The best plants for the winter in Phoenix, Arizona


Winter in Phoenix is glorious. Even though I've lived there for decades, every winter astonishes me. The sun is warm, the air is cool. It would be great weather for golf, if I did that anymore. And it's great weather for plants, if you know what to get.

When I started designing my garden, over twenty years ago, I wanted it to look great for my winter visitors, as well as looking great during the summer (which in Phoenix seems to be most of the year!).

I'm proud of living in Arizona, and a lot of my winter visitors are from California, and I certainly don't want them to see a bunch of dead stuff, and cactus, and rocks. I realize that having a backyard full of dead stuff, cactus, and rocks is very popular in Phoenix, but it's such a shame - there's so much that grows, and looks great!

The most important thing to know about winter in Phoenix is that it's annual flower time.

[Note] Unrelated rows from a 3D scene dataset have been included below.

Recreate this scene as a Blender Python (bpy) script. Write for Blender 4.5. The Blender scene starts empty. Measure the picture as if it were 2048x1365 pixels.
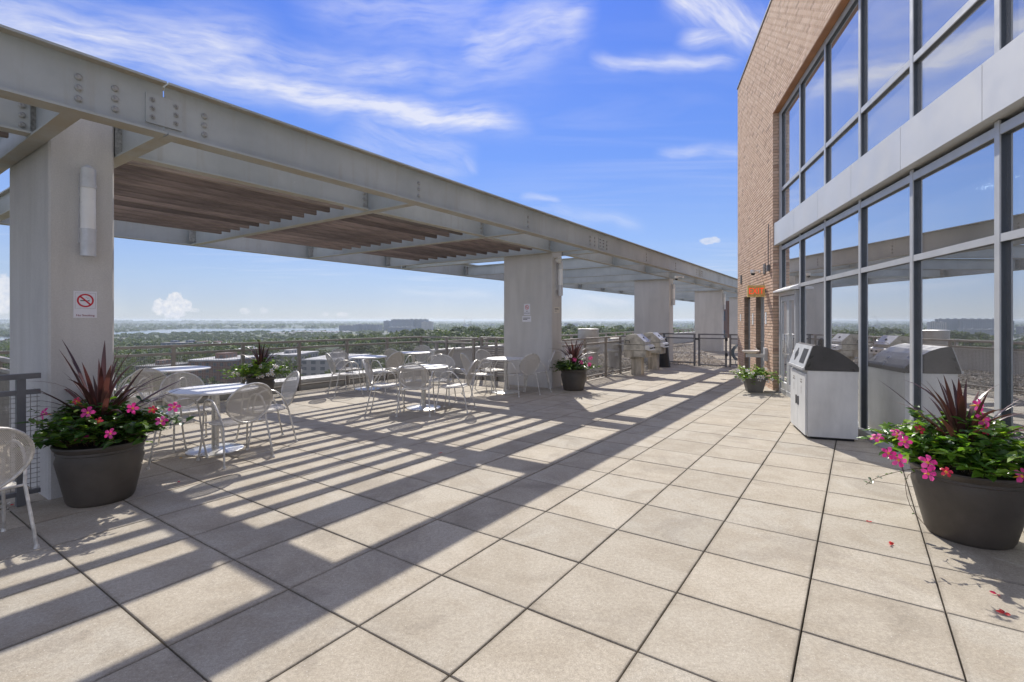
import bpy, math, random
from math import sin, cos, pi, radians, atan, atan2, sqrt
from mathutils import Vector, Matrix
random.seed(7)
S = bpy.context.scene
COL = S.collection

# ------------------------------------------------------------------ camera, light, exposure
CAMZ = 1.532
cam = bpy.data.cameras.new('camera'); co = bpy.data.objects.new('camera', cam); COL.objects.link(co)
co.location = (0, 0, CAMZ); co.rotation_euler = (pi/2, 0, 0)
cam.sensor_width = 36; cam.lens = 36*1000.7/2048; cam.shift_y = -41.1/2048
cam.clip_start = 0.05; cam.clip_end = 60000
S.camera = co
SUN_EL, SUN_AZ = 41.6, -2.4        # degrees; azimuth clockwise from +Y
sl = bpy.data.lights.new('sun', 'SUN'); sl.energy = 3.0; sl.angle = radians(0.53); sl.color = (1.0, 0.95, 0.87)
so = bpy.data.objects.new('sun', sl); COL.objects.link(so)
sdir = Vector((sin(radians(SUN_AZ))*cos(radians(SUN_EL)), cos(radians(SUN_AZ))*cos(radians(SUN_EL)), sin(radians(SUN_EL))))
so.rotation_euler = sdir.to_track_quat('Z', 'Y').to_euler(); so.location = (0, 0, 30)
S.view_settings.view_transform = 'Standard'; S.view_settings.look = 'None'
S.view_settings.exposure = 0.95; S.view_settings.gamma = 1.0; S.view_settings.use_curve_mapping = False
S.cycles.max_bounces = 8; S.cycles.transparent_max_bounces = 24; S.cycles.volume_bounces = 0
S.cycles.diffuse_bounces = 4; S.cycles.glossy_bounces = 4
S.cycles.sample_clamp_indirect = 6.0

# ------------------------------------------------------------------ node helper
class NT:
    def __init__(s, nt): s.nt = nt; s.n = nt.nodes; s.l = nt.links
    def node(s, t, **kw):
        n = s.n.new(t)
        for k, v in kw.items():
            if k.startswith('_'): setattr(n, k[1:], v)
        return n
    def put(s, sock, v):
        if isinstance(v, bpy.types.NodeSocket): s.l.new(v, sock)
        elif v is not None: sock.default_value = v
    def math(s, op, a, b=None, c=None, clamp=False):
        n = s.n.new('ShaderNodeMath'); n.operation = op; n.use_clamp = clamp
        s.put(n.inputs[0], a); s.put(n.inputs[1], b); s.put(n.inputs[2], c); return n.outputs[0]
    def mix(s, f, a, b, typ='MIX'):
        n = s.n.new('ShaderNodeMix'); n.data_type = 'RGBA'; n.blend_type = typ
        s.put(n.inputs[0], f); s.put(n.inputs[6], a if isinstance(a, bpy.types.NodeSocket) else (*a, 1)[:4]); s.put(n.inputs[7], b if isinstance(b, bpy.types.NodeSocket) else (*b, 1)[:4])
        return n.outputs[2]
    def noise(s, vec, scale, detail=4, rough=.55, dist=0.0):
        n = s.n.new('ShaderNodeTexNoise'); s.put(n.inputs['Vector'], vec); n.inputs['Scale'].default_value = scale
        n.inputs['Detail'].default_value = detail; n.inputs['Roughness'].default_value = rough; n.inputs['Distortion'].default_value = dist
        return n.outputs[0]
    def ramp(s, f, stops, interp='LINEAR'):
        n = s.n.new('ShaderNodeValToRGB'); n.color_ramp.interpolation = interp; e = n.color_ramp.elements
        while len(e) < len(stops): e.new(0.5)
        for i, (p, c) in enumerate(stops):
            e[i].position = p; e[i].color = (c, c, c, 1) if isinstance(c, (int, float)) else (*c, 1)
        s.put(n.inputs[0], f); return n.outputs[0]
    def mapr(s, v, a, b, c, d, smooth=False):
        n = s.n.new('ShaderNodeMapRange'); n.interpolation_type = 'SMOOTHSTEP' if smooth else 'LINEAR'
        s.put(n.inputs[0], v)
        for i, q in enumerate((a, b, c, d)): s.put(n.inputs[i+1], q)
        return n.outputs[0]
    def mapping(s, vec, loc=(0,0,0), rot=(0,0,0), scale=(1,1,1)):
        n = s.n.new('ShaderNodeMapping'); s.put(n.inputs[0], vec); n.inputs[1].default_value = loc; n.inputs[2].default_value = rot; n.inputs[3].default_value = scale
        return n.outputs[0]
    def comb(s, x, y, z):
        n = s.n.new('ShaderNodeCombineXYZ'); s.put(n.inputs[0], x); s.put(n.inputs[1], y); s.put(n.inputs[2], z); return n.outputs[0]
    def sep(s, v):
        n = s.n.new('ShaderNodeSeparateXYZ'); s.put(n.inputs[0], v); return n.outputs

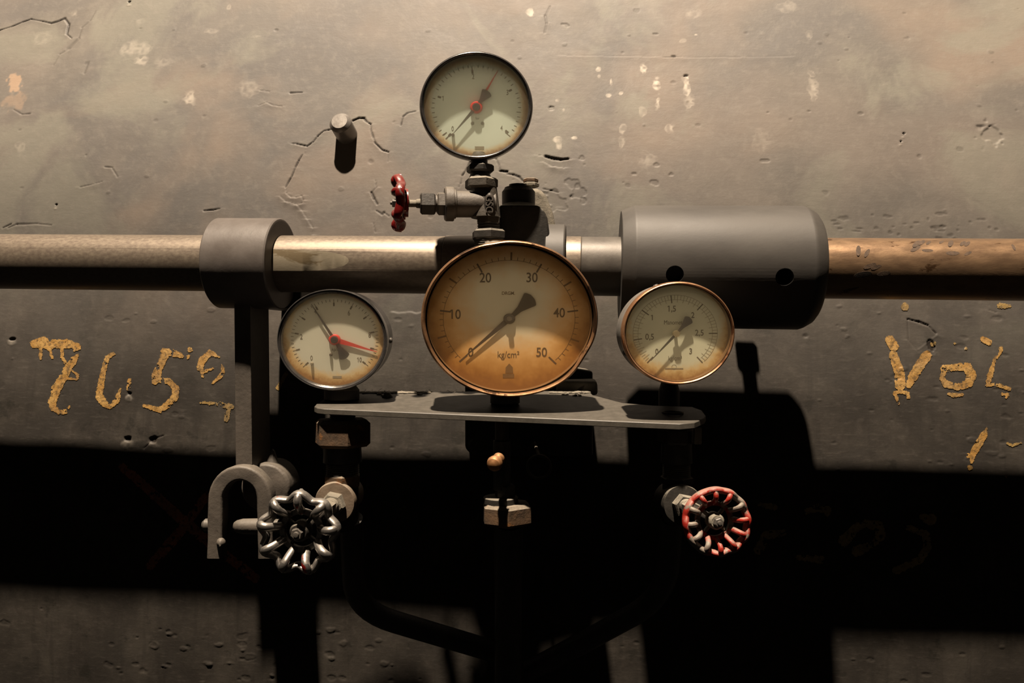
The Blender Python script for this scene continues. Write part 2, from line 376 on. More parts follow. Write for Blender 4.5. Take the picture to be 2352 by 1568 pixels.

That is, the flowers that you would normally plant in April in Minneapolis, you plant in November and December (even January!) in Phoenix. And I'm talking about all of the big favorites, petunias, pansies, that sort of thing. If it's an annual that grows well in the spring in Minneapolis, it will grow well in the winter in Phoenix. I just planted several tiny ones that you can see in the foreground, next to the iris.

And speaking of iris, plant some bulbs! Daffodils and irises do the best. They bloom in February and are absolutely glorious. The only bulbs that don't do well in Phoenix are the kind that need to be chilled - it doesn't get cold enough in Phoenix for tulips (believe me, I've tried!).

Something I just discovered last year are fire sticks. That's the plant there that has the orange tips. It's a type of euphorbia, that grows great in the heat of the Phoenix summer, and is green then, but when the nights start cooling down, it starts to turn orangey-red. Very cool. You see them all over Phoenix.

By the way, the palm tree there in the background is a Mediterranean Fan Palm. They grow very slowly, take on a nice bushy shape, require very little maintance, and are completely unaffected by the hottest, and coldest, weather than Phoenix has.

So don't be staring at dead stuff, cactus, and rocks all winter in Phoenix. Get some plants into the ground, and have something to enjoy while you're sitting outside enjoying the beautiful weather!